There’s a bit of strategy that can go into building a deck.  Certain cards have better synergy with others.  For example, some cards will cause you to gain wounds (usually some annoying henchman).  Normally wound cards should be avoided because when drawn they take the place of a card that actually does something.  However, if you have Hulk (who you won’t like when he gets angry) he’ll benefit from wounds and … smash.  Looking at the heroes you have and what their special abilities do is extremely important.  We actually lost a game when we didn’t really work together on who would go after building what kind of deck.  That brings up a good point — Legendary is a great cooperative experience, with only a score at the end to determine which player technically did the best.

Setup can take a while, and it certainly doesn’t help that they ship the game with the cards unorganized. We split ours up with individual baggies, and used dividers to help us keep track.  Once you have a system, setting up for a new game might take 10 minutes.  Playing through a whole campaign (1-5 players) can easily take 40 minutes.

We really enjoy the moderate complexity and depth of the campaigns.  We like working together to take out villains, and how each campaign feels different when you randomly choose heroes and villains (lots of replayability).  Legendary is good enough that we’re now looking for other deck building games to enjoy. We welcome any suggestions!

  • I received this on Christmas. Mostly played solo so far and I am really enjoying it as well.

    You might want to check this site out : http://legendary.seven2.net/ . Its a nice tool to quickly randomize your hero/mastermind/scheme setup.
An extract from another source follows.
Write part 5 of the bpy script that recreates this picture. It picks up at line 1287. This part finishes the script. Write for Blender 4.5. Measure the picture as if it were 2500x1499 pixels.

Which makes it kinda fun to see how different hero’s will work together that you might not of normally picked.

    For a great IMO deck building game I highly recommend Dominion. Everyone that I get to play it just loves it. It comes with a ton of cards like legendary which depending on the cards chosen, can really change up your strategy per game. There are even cards that allow the game to be played in a more cutthroat manner if you so chose.

  • I like card games like these, but the inconsistency in that is I would be pissed off at an MMO that was B2P and had a cash shop that directly allowed me to pay to win with stronger, unique, or more synergistic items…

  • @Gankatron: I’m not sure that I understand. Legendary is a box set that comes with everything you need (like a board game). It’s not like Magic The Gathering where you buy better cards. The deck building for Legendary comes in the gameplay — essentially building a deck during the game — not by building a deck in the sense that you put cards into a MTG deck.

  • Yeah, it feels complete to me. I think the expansions really are just that: expansions. Shen you’ve played against all the enemies, played every hero, gone through all the schemes, and want more you can go buy expansions.

  • Will have to look into it. I have been playing Steve Jackson’s Munchkins with my wife and daughter which sounds similar. It plays a lot like good old TCGs like MTG but yet comes in complete sets, while there are dozens of expansions to it, you really only need the main set to have fun. While it seems expensive to spend $30 or so, honestly it is dirt cheap compared to the hundreds if not thousands I have spent in the past on MTG and other trading card games getting the cards that I wanted.

    Once again Keen and Graev you guys are my wallet’s worst enemy. lol.

    I do highly recommend Munchkins. I learnt about it from watching Will Wheaton play against Steve Jackson, Felicia Day and Sandeep Parikh. It is a game that while it can be played with kids has plenty of mechanics to be fun for adults as well.

  • Also an unrelated question, are the game ad links on the side panel ones you are recommending from 1st hand experience or just a random feed?

  • @Gankatron: Ads on our site are served by Google’s network. We do not endorse or support all of them (some we do). They are contextual based on Google’s algorithms, and the ads you see are not the same ones someone else will see. We try to keep an eye on the ads shown so that we can ‘ban’ ones that do not meet our standards. Definitely let us know if you have more questions.

    Regarding the list, I haven’t tried any of those.

    Playing with 2 players in Legacy works great. Heck, playing alone is fun. We also tried 3 player which was really fun.

  • @Gankaron The only title on that list you linked that I have firsthand experience with is City of Horror. I love board games and horror so it was a no brainer for me 🙂 If you have played and enjoyed games like Last Night on Earth, Elder Signs or Arkham Horror then you would probably enjoy this as well.

  • Tried several card deck games, but I just do not understand the whole superhero culture and history thing. (As most that are not from America I guess)

    Last card deck game I enjoyed was yu-gi-oh before the fusion monster thing (tuner + monsters = instant big monster nonsense)
    Did play magic the gathering afterwards. Did not enjoy it as much as yu-gi-oh.

  • Magic and Yugioh are TCG games, not deck building games like this. This you don’t have to buy your own cards.

  • Great, might check this one out.

    I purchased one of the Ascension games over the holidays. It’s also all inclusive and allows for single player to play a “Solitaire” game. I was hoping to get my wife to enjoy it as much as we enjoy Munchkin.